Id. at 987-38. (Citations omitted).
Similarly, the statutory defense provided in Ind.Code § 35-48-4-16(b) does not excuse a defendant from culpability. It operates only to reduce the level of culpability when certain factors are present. Even if the factors are present, the defendant is still guilty of the base crime. Accordingly, we conclude that Ind.Code § 35-48-4-16(b) constitutes a mitigating factor that reduces culpability, and therefore the defendant does not have the burden of proof but "only the burden of place-ing the issue in question where the State's evidence has not done so." Adkins, 887 N.E.2d at 988. Once the defense is at issue, the State must rebut the defense by proving beyond a reasonable doubt either that the defendant was within 1000 feet of a public park more than "briefly" or that persons under the age of eighteen at least three years junior to the defendant were within 1000 feet of the school property.2
In the present case, the following cross-examination exchange between de*525fense counsel and Officer Walker put into evidence the defense pertaining to the length of Griffin's presence within 1000 feet of school property:
Q [Wlhen you saw Mr. Griffin here [near the school] he was pushing the moped down the street, is that correct?
A Down the center of Campeau [a street running alongside the school], yes.
Q He wasn't-and I think you said that you were watching him for five minutes or so?
A I said that to him. I was sitting at the end of the street watching him. I didn't time it.

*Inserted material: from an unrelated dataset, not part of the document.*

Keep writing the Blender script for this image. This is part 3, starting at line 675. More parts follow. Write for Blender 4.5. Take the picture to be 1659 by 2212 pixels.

Q During the time you did watch him he was moving down?
A Yes, his feet were-
Q Walking along?
A Yes.
(Tr. at 183).
The jury, which was instructed on the defense, determined that Officer Walker's approximate five-minute observation of Griffin's walk down Campeau Street was sufficient to show that he was not "briefly" within 1,000 feet of the school. As we stated above, we will not impinge on a jury's determination unless "no reasonable fact finder could find the elements of the crime proven beyond a reasonable doubt." Drane, 867 N.E.2d at 146. There is no ironclad rule as to what constitutes a "brief" presence, and we cannot say as a matter of law that the jury's determination was unreasonable under the circumstances of this case. Accordingly, the State's evidence was sufficient to rebut Griffin's defense.3
Affirmed.
MATHIAS, J., concurs. FRIEDLANDER, J., concurring in part, dissenting in part.. The enhancement also includes school property, a family housing complex, or a youth program center.
. We note that a panel of this court reached the same conclusion in Harrison v. State, 901 N.E.2d 635 (Ind.Ct.App.2009). Indeed, we have used a sizable portion of the language of that case in our discussion. However, our supreme court has not ruled on the State's petition for transfer, and the opinion has not been certified.
. Officer Walker also speculated about the presence of children in nearby houses. However, because we have found that the jury's determination was reasonable under the circumstances pertaining to the first part of Ind. Code § 35-48-4-16(b), we need not address the second part of the defense.